SALZBURG, Austria — This city’s waltz with history is a dramatic dance.
I came here with my family and we feel so lucky to have been here all week taking in that history and going to the Salzburg Folk Festival and hiking in the Alps.
I’ve been here at the Schloss Leopoldskron, the 18th century palace made famous as the set for the Hollywood classic "The Sound of Music"‘ as a Visiting Scholar at the Salzburg Global Seminar for a course "On Global Media and Change.”
And just about any dialogue about global media in recent weeks seems to end up turning the stage lights on one of global media’s great villains — or complex anti-heroes, depending on your point of view.
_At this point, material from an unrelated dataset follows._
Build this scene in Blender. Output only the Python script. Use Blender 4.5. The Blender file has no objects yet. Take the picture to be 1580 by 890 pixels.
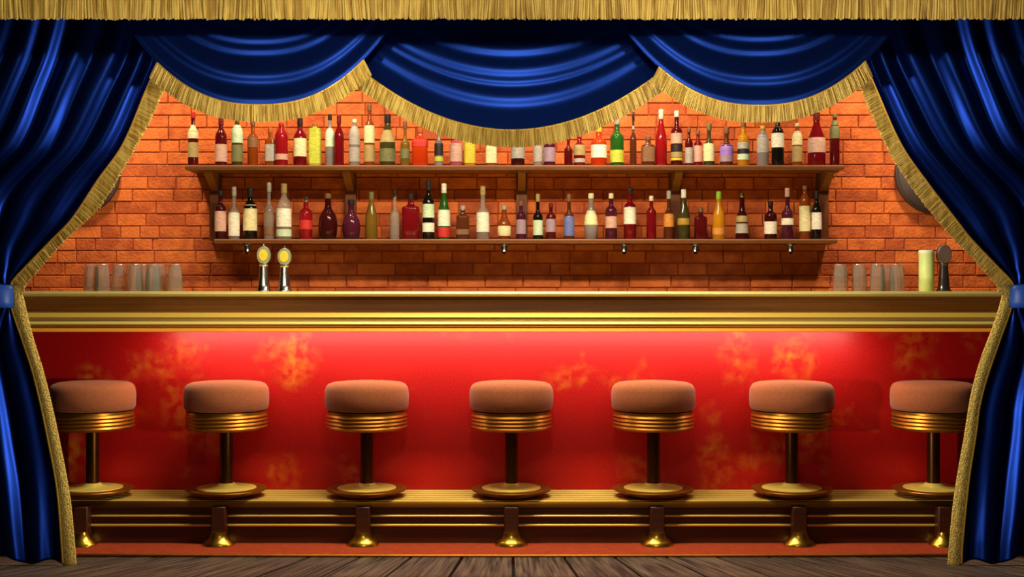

I mean, of course, Rupert Murdoch.
I’ve already written on this trip that Shakespeare would have loved the Murdoch story, but so too would have Max Reinhardt, the progressive theater director and great internationalist, who bought and renovated the palace in 1918.
Murdoch would have provided the perfect muse for Reinhardt, who was perhaps Europe’s most celebrated theater director in the years after World War I through to 1938 when he left to live in America. Eventually, the Nazis would confiscate the palace as “Jewish property” until after the war when it was returned to the Reinhardt estate. In 1947, the palace became the home of the Salzburg Global Seminar which ever since has convened thinkers from different cultures and professions to “develop strategies for change.”
With a spectacular view of the Alps as a backdrop, undergraduate and graduate students from all over the world gather here. This year they’re from Mexico, Argentina, Saudi Arabia, Lebanon, Iraq, Syria, China, Uganda and the United States to name a few.
Edward Mortimer, senior vice president of the seminar and previously a speechwriter for the secretary general of the United Nations and longtime journalist and columnist for the Times of London and the Financial Times, offered a presentation on Murdoch to the students. It was even-handed and insightful, laying out the facts of Murdoch’s corporate scandal, a “British imbroglio” as he called it, and the dizzying demise of his media empire. It opened a very interesting discussion.
His lecture centered on this idea: One of the “principles of media freedom is that the governments will be the one to watch for control and manipulation. It is very clear that it can also come from the corporate owners.”
“The only way to ensure against this is to allow a plurality of ownership,” Mortimer pointed out as an issue taking shape in the digital age.
There is an increasing number of new corporate titans on the media horizon around the world and an increasing effort by governments in Russia, France, China to start government-supported media enterprises. That includes the U.S. where Columbia University president Lee Bollinger is raising this as something to be considered amid the decline of so many great traditional newspapers and networks.
Amid the historic shift of news gathering to the Web, there are sprawling corporations such as Samsung which control vast swaths of media and advertising across Asia and particularly in the corporation’s home base of South Korea. Also, American corporations like Google and Yahoo control the enormous business of content aggregation and search.
Roman Gerodimos, a Greek-born senior lecturer in the Media School at Bournemouth University (UK), made an important countervailing point to Mortimer’s view. That is that Murdoch's demise may in fact hurt this check and balance to Google and other corporate forces shaping the global media landscape.
“We all love to hate Murdoch, but some people were looking up to him to solve the business problems of new media and take on Google. Now we are wondering, 'If he can’t do it, who can?'” asked Gerodimos.
This is a complex set of questions that Reinhardt would have loved to try and tease out through dialogue, but which unfortunately we are left to grapple with in a very real and urgent discussion that needs to be had now.